I want to say that a let block’s local scope is very different from a module’s global scope and very similar to a function’s local scope, but I’m not sure what you mean by “the function” there. You didn’t define a function.

1 Like

Ohk… I see. The question I had was, we might not be able to use let block in our code (or it is very commonly used? I have very little experience with it), but usually have functions and modules, so in practical code I would have to put the struct that was defined above in a module, would it result in the same allocation behaviour then? All in all, I was curious on how would we use the above struct while developing a package such that, when it is instantiated and used for computation, there are no allocation…, is let block the go to solution for this?
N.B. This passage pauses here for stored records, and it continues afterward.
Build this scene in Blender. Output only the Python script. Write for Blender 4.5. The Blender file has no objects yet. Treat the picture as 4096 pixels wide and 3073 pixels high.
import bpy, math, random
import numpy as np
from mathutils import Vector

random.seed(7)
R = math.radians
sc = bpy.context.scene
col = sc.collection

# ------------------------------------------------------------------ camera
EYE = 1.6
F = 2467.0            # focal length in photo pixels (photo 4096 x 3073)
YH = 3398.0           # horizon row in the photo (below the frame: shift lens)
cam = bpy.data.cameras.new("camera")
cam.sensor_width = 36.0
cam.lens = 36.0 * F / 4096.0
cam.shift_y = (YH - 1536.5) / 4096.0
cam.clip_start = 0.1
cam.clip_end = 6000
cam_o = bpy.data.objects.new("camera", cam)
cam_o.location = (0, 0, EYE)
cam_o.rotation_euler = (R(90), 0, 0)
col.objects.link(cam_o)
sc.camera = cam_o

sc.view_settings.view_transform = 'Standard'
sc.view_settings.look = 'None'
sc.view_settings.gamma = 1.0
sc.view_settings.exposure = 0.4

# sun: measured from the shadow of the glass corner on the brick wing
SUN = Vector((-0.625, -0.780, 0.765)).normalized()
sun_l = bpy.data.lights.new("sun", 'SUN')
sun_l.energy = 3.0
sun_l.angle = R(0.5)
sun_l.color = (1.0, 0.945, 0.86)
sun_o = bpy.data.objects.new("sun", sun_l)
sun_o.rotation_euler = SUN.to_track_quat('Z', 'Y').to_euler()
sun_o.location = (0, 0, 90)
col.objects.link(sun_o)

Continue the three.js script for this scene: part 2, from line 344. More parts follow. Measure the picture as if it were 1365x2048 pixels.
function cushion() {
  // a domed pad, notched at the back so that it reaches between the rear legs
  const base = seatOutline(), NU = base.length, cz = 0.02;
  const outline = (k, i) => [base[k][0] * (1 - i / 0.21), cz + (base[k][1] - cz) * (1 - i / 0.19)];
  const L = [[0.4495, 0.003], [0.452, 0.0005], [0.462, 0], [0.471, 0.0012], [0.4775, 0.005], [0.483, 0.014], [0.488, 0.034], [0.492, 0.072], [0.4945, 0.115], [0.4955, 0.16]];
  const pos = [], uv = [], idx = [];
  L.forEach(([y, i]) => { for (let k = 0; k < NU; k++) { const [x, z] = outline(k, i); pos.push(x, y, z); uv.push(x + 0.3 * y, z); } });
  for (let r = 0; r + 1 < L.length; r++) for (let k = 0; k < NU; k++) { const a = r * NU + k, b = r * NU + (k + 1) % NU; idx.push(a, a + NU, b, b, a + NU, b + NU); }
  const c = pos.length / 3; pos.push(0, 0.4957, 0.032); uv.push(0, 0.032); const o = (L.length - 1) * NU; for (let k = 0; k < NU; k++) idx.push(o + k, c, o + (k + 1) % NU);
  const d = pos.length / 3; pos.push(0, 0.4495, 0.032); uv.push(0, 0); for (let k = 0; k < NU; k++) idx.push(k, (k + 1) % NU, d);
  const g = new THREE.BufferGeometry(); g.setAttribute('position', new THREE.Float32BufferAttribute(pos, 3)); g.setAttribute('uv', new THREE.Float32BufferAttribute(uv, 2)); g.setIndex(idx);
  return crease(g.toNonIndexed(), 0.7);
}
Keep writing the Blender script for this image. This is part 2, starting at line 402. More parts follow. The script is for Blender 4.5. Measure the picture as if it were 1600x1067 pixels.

Thank you for response :slight_smile:

I wouldn’t say the let block is a go-to solution for anything, it’s just a quick way to make a local scope that runs without any extra details. A function that is called later is more typical.

I’m just confused what you mean. It’s expected to define structs and functions at global scope, which includes modules. It’s rare to define them in local scope, and some ways aren’t even allowed. Putting things in or out of modules isn’t a method of tuning allocation behavior, and I’m confused why you brought it up because neither of us defined a module. Maybe you’re mixing up some terminology here?

What does affect allocation behavior is if the compiler can know the types of variables. You should start by reading about global variables in the Performance Tips, and that should explain the 2nd part. (By the way, structs and functions in the global scope are assigned to implicitly const variables, so that’s why they don’t ruin performance). But there’s a bit more to variable inference, and I don’t know a single contained source that explains all this.

2 Likes

Thank you for your reply. I think I ll read through the Performance tips section and also understand how well-established packages are structured. Yeah may be I mixing up terminology, but thank you for the suggestions and insights into this, was very helpful. Yeah having a good resource for the variable inference mechanism would be instructive to write better code.